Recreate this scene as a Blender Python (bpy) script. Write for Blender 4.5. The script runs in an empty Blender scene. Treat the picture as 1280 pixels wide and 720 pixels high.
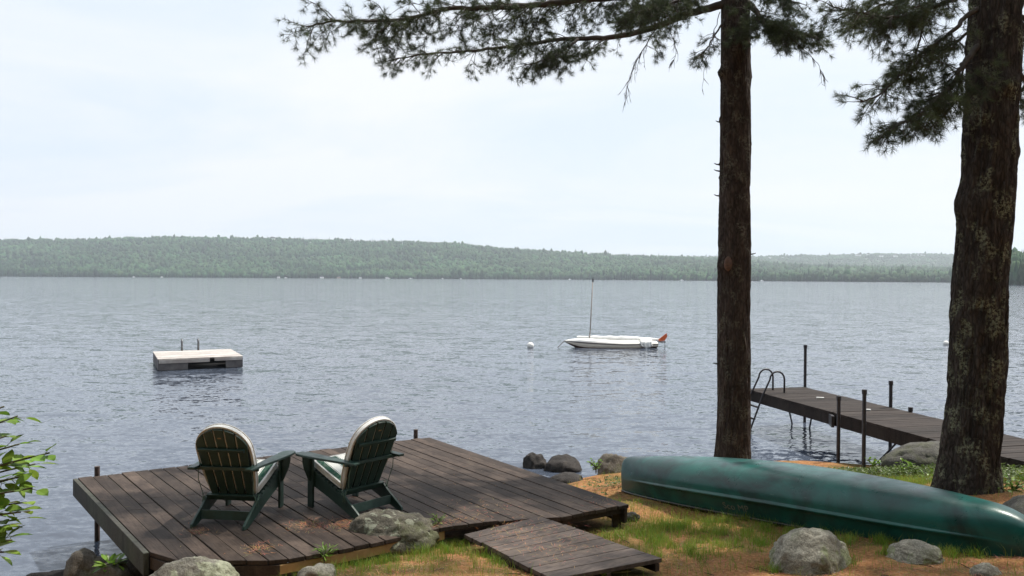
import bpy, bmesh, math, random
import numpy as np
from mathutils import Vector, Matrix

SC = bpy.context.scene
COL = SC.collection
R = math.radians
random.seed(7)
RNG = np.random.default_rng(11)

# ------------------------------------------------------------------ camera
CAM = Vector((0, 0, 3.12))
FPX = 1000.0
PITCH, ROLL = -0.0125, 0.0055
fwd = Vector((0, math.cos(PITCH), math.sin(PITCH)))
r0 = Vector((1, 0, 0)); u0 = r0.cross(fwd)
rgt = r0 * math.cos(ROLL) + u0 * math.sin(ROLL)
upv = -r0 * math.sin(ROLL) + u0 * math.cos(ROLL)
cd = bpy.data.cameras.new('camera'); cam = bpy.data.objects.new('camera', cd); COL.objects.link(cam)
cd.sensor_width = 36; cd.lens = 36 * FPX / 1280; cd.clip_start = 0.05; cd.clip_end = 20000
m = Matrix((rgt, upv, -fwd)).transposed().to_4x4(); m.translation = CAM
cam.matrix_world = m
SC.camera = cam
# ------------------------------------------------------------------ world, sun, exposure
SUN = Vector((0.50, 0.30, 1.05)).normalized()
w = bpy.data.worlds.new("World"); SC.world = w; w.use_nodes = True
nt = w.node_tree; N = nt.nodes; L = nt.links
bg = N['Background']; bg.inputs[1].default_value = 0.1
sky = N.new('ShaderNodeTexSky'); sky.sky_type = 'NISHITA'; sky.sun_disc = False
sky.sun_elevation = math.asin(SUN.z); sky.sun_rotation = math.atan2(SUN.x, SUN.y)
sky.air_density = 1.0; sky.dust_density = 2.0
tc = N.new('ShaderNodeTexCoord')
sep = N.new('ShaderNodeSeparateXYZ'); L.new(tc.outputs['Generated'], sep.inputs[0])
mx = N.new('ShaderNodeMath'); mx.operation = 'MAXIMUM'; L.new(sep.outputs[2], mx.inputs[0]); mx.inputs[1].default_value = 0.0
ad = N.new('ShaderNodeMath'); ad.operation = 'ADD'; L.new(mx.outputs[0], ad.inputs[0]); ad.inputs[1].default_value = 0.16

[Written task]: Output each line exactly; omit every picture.

[Written answer]:
Recreate this scene as a Blender Python (bpy) script. Write for Blender 4.5. The script runs in an empty Blender scene. Treat the picture as 1280 pixels wide and 720 pixels high.
import bpy, bmesh, math, random
import numpy as np
from mathutils import Vector, Matrix

SC = bpy.context.scene
COL = SC.collection
R = math.radians
random.seed(7)
RNG = np.random.default_rng(11)

# ------------------------------------------------------------------ camera
CAM = Vector((0, 0, 3.12))
FPX = 1000.0
PITCH, ROLL = -0.0125, 0.0055
fwd = Vector((0, math.cos(PITCH), math.sin(PITCH)))
r0 = Vector((1, 0, 0)); u0 = r0.cross(fwd)
rgt = r0 * math.cos(ROLL) + u0 * math.sin(ROLL)
upv = -r0 * math.sin(ROLL) + u0 * math.cos(ROLL)
cd = bpy.data.cameras.new('camera'); cam = bpy.data.objects.new('camera', cd); COL.objects.link(cam)
cd.sensor_width = 36; cd.lens = 36 * FPX / 1280; cd.clip_start = 0.05; cd.clip_end = 20000
m = Matrix((rgt, upv, -fwd)).transposed().to_4x4(); m.translation = CAM
cam.matrix_world = m
SC.camera = cam
# ------------------------------------------------------------------ world, sun, exposure
SUN = Vector((0.50, 0.30, 1.05)).normalized()
w = bpy.data.worlds.new("World"); SC.world = w; w.use_nodes = True
nt = w.node_tree; N = nt.nodes; L = nt.links
bg = N['Background']; bg.inputs[1].default_value = 0.1
sky = N.new('ShaderNodeTexSky'); sky.sky_type = 'NISHITA'; sky.sun_disc = False
sky.sun_elevation = math.asin(SUN.z); sky.sun_rotation = math.atan2(SUN.x, SUN.y)
sky.air_density = 1.0; sky.dust_density = 2.0
tc = N.new('ShaderNodeTexCoord')
sep = N.new('ShaderNodeSeparateXYZ'); L.new(tc.outputs['Generated'], sep.inputs[0])
mx = N.new('ShaderNodeMath'); mx.operation = 'MAXIMUM'; L.new(sep.outputs[2], mx.inputs[0]); mx.inputs[1].default_value = 0.0
ad = N.new('ShaderNodeMath'); ad.operation = 'ADD'; L.new(mx.outputs[0], ad.inputs[0]); ad.inputs[1].default_value = 0.16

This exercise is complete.